I was the President of Florida Sisters in Crime from January 2010 – December 2011, and am currently the Public Relations Director for Ancient City Romance Authors. I am co-chairing the September 2015 Ancient City Romance Conference. I have spoken at several writers’ events including the 2014 Florida Writers Association Conference.

I am also a Florida Certified Paralegal and work for an estate planning attorney in Jacksonville, Florida.  

Thank you for your attention. I look forward to hearing from you.  

Sincerely yours,
  

[redacted]
www.[redacted].com
Writing Clean Fiction with an Edge!

I'm always intrigued by missing child suspense novels. I'm afraid though that I probably would not request this. Setting aside the problem with the awkward sentences and errors, this just didn't feel special to me. A boy is missing and his bloody suitcase is found. That doesn't make the book stand out for me. What makes this book special? What makes it different from any other book about a mom trying to find her child?

Does the case link to an old case from her childhood? Is there a clue left behind that links to a past she's been running from? Is her ex a big muckity-muck in town and not really the boy's father?

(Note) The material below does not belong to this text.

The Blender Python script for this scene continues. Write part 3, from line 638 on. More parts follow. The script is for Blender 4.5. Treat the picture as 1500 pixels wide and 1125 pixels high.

In other words...what's your hook?

The biggest mistake this makes is that it's bland. It's a common mistake, but one that equals rejection.

As for other parts of the query. I'm fine with your list of current releases, but I do feel like they are lacking information. I'm not sure they need to be a bulleted list as much as a paragraph with the publisher's name in parenthesis after.

your final paragraph about yourself is fine. You can probably skip the sentence about being a paralegal. It just isn't necessary.

I hope this helps. By focusing more on your hook I thin you'd have a strong query. If you have focused on your hook you might want to go back and rework the book itself to make it bigger.